Planning 30 games at once is a nightmare. We used one spreadsheet to track concepts, dev status, content, specs, and deployment. Boring? Yes. Essential? Absolutely. Here's the system we built.

The 3-Pass Pipeline

Every game goes through three stages: Concept (idea, mechanics, feasibility), Code (prototype to polish), Content (wrapper page, strategy article, metadata). At any given time we have games in all three stages.

Surprising truth: writing the content takes longer than coding the game. A solid strategy guide runs 2-3 hours. The actual game code? Maybe 1-4 hours. Most people would never guess that. We found that starting content while coding was in progress kept both workflows efficient.

Prioritizing Game Features

Every game on Gerk Games begins with a feature list that is roughly three times longer than what ships. Our prioritization framework ranks features by three criteria: player impact (how many players will notice and benefit), development cost (engineering hours required), and maintenance burden (ongoing support cost). Features that score high on impact and low on cost ship first. Features that score low on impact regardless of cost are cut entirely.

Testing Strategy for Game Bugs

Game testing follows a different pattern than web application testing because the code runs in a continuous 60fps loop. Game bugs often manifest as visual glitches that only appear under specific timing conditions. Our testing protocol: run the game for 30 minutes with the developer playing (covers 70% of bugs), run automated input sequences for 2 hours (covers 20% of edge cases), and deploy with a feedback mechanism for the remaining 10% that only real players discover.

Responsive Design Planning

Designing a game that works on both 5-inch phones and 32-inch monitors requires planning responsive layout from day one. The game canvas must scale proportionally while maintaining aspect ratio. UI elements (score, buttons, menus) should be positioned relative to the canvas edges rather than in fixed pixel coordinates. We use a viewport-based scaling system where the game renders at a fixed resolution and the browser CSS scales it to fit.

Cost Estimation and Timeline Management

Game development timelines are notoriously unpredictable because gameplay quality cannot be estimated from feature checklists. Our solution: estimate the minimum viable version (core mechanic working at 60fps on one device), then multiply by three for the production version. The first version takes roughly one week for a simple arcade game. The production version — with menus, settings, mobile optimization, accessibility, and SEO metadata — takes three weeks. Budgeting for this 3x multiplier prevents the common mistake of underestimating the gap between a prototype and a shippable product.

Post-Launch Maintenance Planning

The most commonly underestimated phase of game development is post-launch maintenance. Users report bugs, request features, and encounter compatibility issues with new browser versions. Our maintenance budget allocates 10% of total development time per month for the first three months after launch. During this period, we fix reported bugs within 48 hours and release patches immediately (no batching). After three months, maintenance drops to 2% of monthly development time as the game stabilizes. This aggressive early maintenance strategy ensures high review scores and user retention — a game with responsive bug fixes retains 40% more users over its first year than one with monthly patch cycles.

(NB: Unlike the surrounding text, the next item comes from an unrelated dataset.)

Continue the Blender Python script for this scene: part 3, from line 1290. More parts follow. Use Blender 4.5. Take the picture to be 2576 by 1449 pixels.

Risk Management in Game Development

Every game project faces risks that can derail the timeline. We categorize risks into three types: technical unknowns (will the physics engine work on mobile?), design risks (is the core mechanic actually fun?), and schedule risks (how long will polishing take?). Technical unknowns are mitigated through prototyping — build a single level with all planned mechanics before committing to the full game. Design risks are mitigated through player testing — if the first five testers do not report fun within the first 30 seconds, the game goes back to the drawing board. Schedule risks are mitigated by the 3x estimation rule: whatever timeline the developer estimates, multiply by three.